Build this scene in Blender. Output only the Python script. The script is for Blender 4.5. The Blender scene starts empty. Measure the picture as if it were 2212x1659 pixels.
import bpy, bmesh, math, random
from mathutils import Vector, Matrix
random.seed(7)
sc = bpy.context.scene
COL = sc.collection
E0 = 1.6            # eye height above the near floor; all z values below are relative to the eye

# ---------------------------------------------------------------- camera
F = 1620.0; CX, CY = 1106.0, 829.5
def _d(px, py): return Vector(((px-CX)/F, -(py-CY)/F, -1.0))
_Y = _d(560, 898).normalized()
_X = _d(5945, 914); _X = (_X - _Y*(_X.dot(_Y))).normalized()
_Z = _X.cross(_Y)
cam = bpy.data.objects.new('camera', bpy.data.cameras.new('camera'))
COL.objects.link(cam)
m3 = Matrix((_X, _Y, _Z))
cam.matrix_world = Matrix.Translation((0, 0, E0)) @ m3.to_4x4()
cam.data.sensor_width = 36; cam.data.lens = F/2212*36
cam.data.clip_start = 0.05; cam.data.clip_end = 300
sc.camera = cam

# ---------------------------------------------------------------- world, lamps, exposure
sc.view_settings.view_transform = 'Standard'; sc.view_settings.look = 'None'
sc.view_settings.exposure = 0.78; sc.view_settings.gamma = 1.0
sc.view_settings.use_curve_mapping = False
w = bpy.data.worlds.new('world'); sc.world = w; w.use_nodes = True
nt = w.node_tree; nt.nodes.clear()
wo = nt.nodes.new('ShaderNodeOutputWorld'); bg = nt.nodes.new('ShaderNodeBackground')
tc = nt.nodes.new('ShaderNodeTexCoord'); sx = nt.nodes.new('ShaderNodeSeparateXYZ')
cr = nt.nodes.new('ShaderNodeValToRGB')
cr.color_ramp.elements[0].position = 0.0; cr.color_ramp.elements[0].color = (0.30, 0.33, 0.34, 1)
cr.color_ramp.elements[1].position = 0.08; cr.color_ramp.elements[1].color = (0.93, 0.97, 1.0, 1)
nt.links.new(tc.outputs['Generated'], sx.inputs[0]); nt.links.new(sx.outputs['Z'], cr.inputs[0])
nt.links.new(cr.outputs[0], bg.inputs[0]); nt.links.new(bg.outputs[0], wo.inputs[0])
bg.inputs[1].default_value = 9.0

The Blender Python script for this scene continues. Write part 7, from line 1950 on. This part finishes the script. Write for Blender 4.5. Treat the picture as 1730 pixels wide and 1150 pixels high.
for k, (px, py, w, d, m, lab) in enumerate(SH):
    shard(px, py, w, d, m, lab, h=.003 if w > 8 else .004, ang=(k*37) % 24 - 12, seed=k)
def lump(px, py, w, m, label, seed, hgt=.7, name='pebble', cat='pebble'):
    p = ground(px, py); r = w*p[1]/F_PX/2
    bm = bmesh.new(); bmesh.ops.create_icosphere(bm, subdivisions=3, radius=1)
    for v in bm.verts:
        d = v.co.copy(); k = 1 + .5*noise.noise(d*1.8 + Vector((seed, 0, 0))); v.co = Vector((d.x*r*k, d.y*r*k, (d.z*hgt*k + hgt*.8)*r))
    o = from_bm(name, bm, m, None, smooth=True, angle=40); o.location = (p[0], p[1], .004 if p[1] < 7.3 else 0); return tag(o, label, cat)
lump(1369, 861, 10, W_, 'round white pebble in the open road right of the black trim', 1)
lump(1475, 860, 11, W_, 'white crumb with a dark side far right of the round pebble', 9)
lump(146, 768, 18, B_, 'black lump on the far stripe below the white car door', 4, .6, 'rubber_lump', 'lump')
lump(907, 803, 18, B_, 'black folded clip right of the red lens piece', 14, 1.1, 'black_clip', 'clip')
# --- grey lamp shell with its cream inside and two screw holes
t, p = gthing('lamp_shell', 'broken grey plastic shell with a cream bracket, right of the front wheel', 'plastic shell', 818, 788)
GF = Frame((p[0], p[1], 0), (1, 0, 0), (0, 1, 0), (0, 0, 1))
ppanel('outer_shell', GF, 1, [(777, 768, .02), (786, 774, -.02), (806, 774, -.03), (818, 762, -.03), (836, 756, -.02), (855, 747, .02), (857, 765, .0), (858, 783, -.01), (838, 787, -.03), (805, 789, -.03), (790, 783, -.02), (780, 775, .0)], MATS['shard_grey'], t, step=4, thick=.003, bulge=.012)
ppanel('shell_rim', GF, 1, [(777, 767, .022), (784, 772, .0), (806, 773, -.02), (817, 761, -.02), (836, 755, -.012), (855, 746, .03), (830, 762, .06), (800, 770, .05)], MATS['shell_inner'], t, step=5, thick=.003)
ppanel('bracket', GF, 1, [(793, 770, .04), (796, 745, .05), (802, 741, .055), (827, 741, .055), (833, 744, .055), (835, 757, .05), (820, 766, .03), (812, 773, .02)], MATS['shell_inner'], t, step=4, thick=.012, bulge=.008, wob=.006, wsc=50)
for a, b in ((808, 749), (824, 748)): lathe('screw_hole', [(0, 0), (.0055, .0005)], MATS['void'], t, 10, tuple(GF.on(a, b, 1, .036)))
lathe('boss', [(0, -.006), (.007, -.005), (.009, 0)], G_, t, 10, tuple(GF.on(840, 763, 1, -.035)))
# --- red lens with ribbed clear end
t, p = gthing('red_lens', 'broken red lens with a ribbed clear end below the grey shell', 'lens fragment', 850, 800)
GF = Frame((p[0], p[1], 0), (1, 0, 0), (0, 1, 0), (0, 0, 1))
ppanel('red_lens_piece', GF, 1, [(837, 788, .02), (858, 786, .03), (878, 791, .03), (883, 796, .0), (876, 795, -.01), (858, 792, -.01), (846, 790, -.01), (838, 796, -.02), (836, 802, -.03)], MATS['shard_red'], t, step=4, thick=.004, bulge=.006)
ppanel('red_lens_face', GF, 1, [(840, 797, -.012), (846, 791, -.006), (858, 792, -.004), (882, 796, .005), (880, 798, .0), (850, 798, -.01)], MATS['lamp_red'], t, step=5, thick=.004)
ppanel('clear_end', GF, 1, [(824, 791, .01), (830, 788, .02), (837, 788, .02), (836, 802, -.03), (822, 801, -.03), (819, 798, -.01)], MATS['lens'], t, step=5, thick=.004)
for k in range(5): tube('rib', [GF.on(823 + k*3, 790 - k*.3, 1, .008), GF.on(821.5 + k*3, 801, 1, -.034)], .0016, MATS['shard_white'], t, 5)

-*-

> _Task prompt_
All of the data needs to be reproduced exactly, with no line missing.

> _Expected answer_
Build this scene in Blender. Output only the Python script. The script is for Blender 4.5. The Blender scene starts empty. Measure the picture as if it were 2212x1659 pixels.
import bpy, bmesh, math, random
from mathutils import Vector, Matrix
random.seed(7)
sc = bpy.context.scene
COL = sc.collection
E0 = 1.6            # eye height above the near floor; all z values below are relative to the eye

# ---------------------------------------------------------------- camera
F = 1620.0; CX, CY = 1106.0, 829.5
def _d(px, py): return Vector(((px-CX)/F, -(py-CY)/F, -1.0))
_Y = _d(560, 898).normalized()
_X = _d(5945, 914); _X = (_X - _Y*(_X.dot(_Y))).normalized()
_Z = _X.cross(_Y)
cam = bpy.data.objects.new('camera', bpy.data.cameras.new('camera'))
COL.objects.link(cam)
m3 = Matrix((_X, _Y, _Z))
cam.matrix_world = Matrix.Translation((0, 0, E0)) @ m3.to_4x4()
cam.data.sensor_width = 36; cam.data.lens = F/2212*36
cam.data.clip_start = 0.05; cam.data.clip_end = 300
sc.camera = cam

# ---------------------------------------------------------------- world, lamps, exposure
sc.view_settings.view_transform = 'Standard'; sc.view_settings.look = 'None'
sc.view_settings.exposure = 0.78; sc.view_settings.gamma = 1.0
sc.view_settings.use_curve_mapping = False
w = bpy.data.worlds.new('world'); sc.world = w; w.use_nodes = True
nt = w.node_tree; nt.nodes.clear()
wo = nt.nodes.new('ShaderNodeOutputWorld'); bg = nt.nodes.new('ShaderNodeBackground')
tc = nt.nodes.new('ShaderNodeTexCoord'); sx = nt.nodes.new('ShaderNodeSeparateXYZ')
cr = nt.nodes.new('ShaderNodeValToRGB')
cr.color_ramp.elements[0].position = 0.0; cr.color_ramp.elements[0].color = (0.30, 0.33, 0.34, 1)
cr.color_ramp.elements[1].position = 0.08; cr.color_ramp.elements[1].color = (0.93, 0.97, 1.0, 1)
nt.links.new(tc.outputs['Generated'], sx.inputs[0]); nt.links.new(sx.outputs['Z'], cr.inputs[0])
nt.links.new(cr.outputs[0], bg.inputs[0]); nt.links.new(bg.outputs[0], wo.inputs[0])
bg.inputs[1].default_value = 9.0

The Blender Python script for this scene continues. Write part 7, from line 1950 on. This part finishes the script. Write for Blender 4.5. Treat the picture as 1730 pixels wide and 1150 pixels high.
for k, (px, py, w, d, m, lab) in enumerate(SH):
    shard(px, py, w, d, m, lab, h=.003 if w > 8 else .004, ang=(k*37) % 24 - 12, seed=k)
def lump(px, py, w, m, label, seed, hgt=.7, name='pebble', cat='pebble'):
    p = ground(px, py); r = w*p[1]/F_PX/2
    bm = bmesh.new(); bmesh.ops.create_icosphere(bm, subdivisions=3, radius=1)
    for v in bm.verts:
        d = v.co.copy(); k = 1 + .5*noise.noise(d*1.8 + Vector((seed, 0, 0))); v.co = Vector((d.x*r*k, d.y*r*k, (d.z*hgt*k + hgt*.8)*r))
    o = from_bm(name, bm, m, None, smooth=True, angle=40); o.location = (p[0], p[1], .004 if p[1] < 7.3 else 0); return tag(o, label, cat)
lump(1369, 861, 10, W_, 'round white pebble in the open road right of the black trim', 1)
lump(1475, 860, 11, W_, 'white crumb with a dark side far right of the round pebble', 9)
lump(146, 768, 18, B_, 'black lump on the far stripe below the white car door', 4, .6, 'rubber_lump', 'lump')
lump(907, 803, 18, B_, 'black folded clip right of the red lens piece', 14, 1.1, 'black_clip', 'clip')
# --- grey lamp shell with its cream inside and two screw holes
t, p = gthing('lamp_shell', 'broken grey plastic shell with a cream bracket, right of the front wheel', 'plastic shell', 818, 788)
GF = Frame((p[0], p[1], 0), (1, 0, 0), (0, 1, 0), (0, 0, 1))
ppanel('outer_shell', GF, 1, [(777, 768, .02), (786, 774, -.02), (806, 774, -.03), (818, 762, -.03), (836, 756, -.02), (855, 747, .02), (857, 765, .0), (858, 783, -.01), (838, 787, -.03), (805, 789, -.03), (790, 783, -.02), (780, 775, .0)], MATS['shard_grey'], t, step=4, thick=.003, bulge=.012)
ppanel('shell_rim', GF, 1, [(777, 767, .022), (784, 772, .0), (806, 773, -.02), (817, 761, -.02), (836, 755, -.012), (855, 746, .03), (830, 762, .06), (800, 770, .05)], MATS['shell_inner'], t, step=5, thick=.003)
ppanel('bracket', GF, 1, [(793, 770, .04), (796, 745, .05), (802, 741, .055), (827, 741, .055), (833, 744, .055), (835, 757, .05), (820, 766, .03), (812, 773, .02)], MATS['shell_inner'], t, step=4, thick=.012, bulge=.008, wob=.006, wsc=50)
for a, b in ((808, 749), (824, 748)): lathe('screw_hole', [(0, 0), (.0055, .0005)], MATS['void'], t, 10, tuple(GF.on(a, b, 1, .036)))
lathe('boss', [(0, -.006), (.007, -.005), (.009, 0)], G_, t, 10, tuple(GF.on(840, 763, 1, -.035)))
# --- red lens with ribbed clear end
t, p = gthing('red_lens', 'broken red lens with a ribbed clear end below the grey shell', 'lens fragment', 850, 800)
GF = Frame((p[0], p[1], 0), (1, 0, 0), (0, 1, 0), (0, 0, 1))
ppanel('red_lens_piece', GF, 1, [(837, 788, .02), (858, 786, .03), (878, 791, .03), (883, 796, .0), (876, 795, -.01), (858, 792, -.01), (846, 790, -.01), (838, 796, -.02), (836, 802, -.03)], MATS['shard_red'], t, step=4, thick=.004, bulge=.006)
ppanel('red_lens_face', GF, 1, [(840, 797, -.012), (846, 791, -.006), (858, 792, -.004), (882, 796, .005), (880, 798, .0), (850, 798, -.01)], MATS['lamp_red'], t, step=5, thick=.004)
ppanel('clear_end', GF, 1, [(824, 791, .01), (830, 788, .02), (837, 788, .02), (836, 802, -.03), (822, 801, -.03), (819, 798, -.01)], MATS['lens'], t, step=5, thick=.004)
for k in range(5): tube('rib', [GF.on(823 + k*3, 790 - k*.3, 1, .008), GF.on(821.5 + k*3, 801, 1, -.034)], .0016, MATS['shard_white'], t, 5)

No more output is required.